La elección de color de la película no era algo
ocioso ni fútil. La batalla tecnológica por ampliar la gama cromática del cine
había comenzado mucho antes de La feria
de la vanidad (Ruben Mamoulian, 1935), considerada la primera película en
color de la historia del cine. Aquellos intentos rudimentarios por mejorar la
paleta cromática del celuloide habían logrado discretos pero históricos
proyectos que quedarían en la memoria colectiva del séptimo arte. Ya en la primera
década del siglo XX, en los albores del cinematógrafo, existieron intentos por
colorear la imagen, como la técnica del estarcido con la que se pintaba a mano
cada fotograma de la película aunque, claro está, con una reproducción de
colores mucho más reducida que la permitida por el Technicolor. Películas como La vida y la pasión de Cristo (Ferdinand
Zecca y Lucien Nonguet, 1903) hicieron gala de este procedimiento, con un
resultado forzado pero increíblemente sugerente para la época.

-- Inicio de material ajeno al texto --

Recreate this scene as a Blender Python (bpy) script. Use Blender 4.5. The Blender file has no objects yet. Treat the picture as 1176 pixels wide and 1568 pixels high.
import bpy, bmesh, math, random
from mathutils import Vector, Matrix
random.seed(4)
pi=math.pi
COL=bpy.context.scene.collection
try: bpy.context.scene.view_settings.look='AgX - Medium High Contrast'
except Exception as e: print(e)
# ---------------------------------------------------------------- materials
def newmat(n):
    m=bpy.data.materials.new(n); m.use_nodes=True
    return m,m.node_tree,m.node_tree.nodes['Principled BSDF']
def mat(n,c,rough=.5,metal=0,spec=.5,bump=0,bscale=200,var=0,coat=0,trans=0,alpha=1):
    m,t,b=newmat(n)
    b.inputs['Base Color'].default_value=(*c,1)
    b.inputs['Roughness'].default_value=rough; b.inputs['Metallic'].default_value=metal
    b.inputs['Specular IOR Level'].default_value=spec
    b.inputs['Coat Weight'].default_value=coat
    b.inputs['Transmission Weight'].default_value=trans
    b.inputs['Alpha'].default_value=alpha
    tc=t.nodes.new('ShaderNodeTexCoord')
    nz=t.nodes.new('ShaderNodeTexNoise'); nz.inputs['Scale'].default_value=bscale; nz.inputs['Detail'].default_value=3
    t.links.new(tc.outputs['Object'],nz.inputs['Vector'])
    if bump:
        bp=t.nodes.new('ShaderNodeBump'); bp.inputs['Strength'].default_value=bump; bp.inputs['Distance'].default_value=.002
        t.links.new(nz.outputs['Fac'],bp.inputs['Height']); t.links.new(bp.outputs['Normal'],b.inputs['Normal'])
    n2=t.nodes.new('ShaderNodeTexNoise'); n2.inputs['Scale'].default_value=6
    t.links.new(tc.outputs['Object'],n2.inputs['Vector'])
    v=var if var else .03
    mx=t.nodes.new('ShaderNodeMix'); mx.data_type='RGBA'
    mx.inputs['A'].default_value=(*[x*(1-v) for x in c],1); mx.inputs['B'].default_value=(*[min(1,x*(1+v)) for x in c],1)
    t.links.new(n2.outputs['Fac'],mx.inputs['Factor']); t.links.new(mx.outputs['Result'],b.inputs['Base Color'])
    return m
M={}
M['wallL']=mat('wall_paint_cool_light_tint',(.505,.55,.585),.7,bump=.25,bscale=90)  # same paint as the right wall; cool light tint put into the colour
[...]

El coste de una película en color era cuestión de
debate para la productora, que tenía que arriesgar importes millonarios (2
millones de dólares en el caso de Robin
Hood, por ejemplo) o cautivar la atención de los espectadores con la nueva
moda que, durante las décadas de los 30, 40 y 50 se reservó para los grandes
estrenos. De los años 60 en adelante la mayor parte del cine que se rodaba era
en color, gracias al abaratamiento de los costes de producción. Surgieron nuevas
compañías, como Eastman Kodak con su Eastmancolor, y poco a poco el Technicolor
fue perdiendo protagonismo frente a sus competidores, más económicos y
eficientes a corto plazo.
La ingente cantidad de títulos a color
contrastaba con el cine en blanco y negro, circunscrito a un ámbito de autor y
bajo coste, ideal para las producciones que contaban con poco presupuesto. En
aquellos momentos la elección del blanco y negro no se debía a motivos
artísticos vinculados a la narración, sino que más bien era una cuestión de
ahorro. Ya pudimos leer en el número 1 de esta publicación cómo La noche de los muertos vivientes (George A.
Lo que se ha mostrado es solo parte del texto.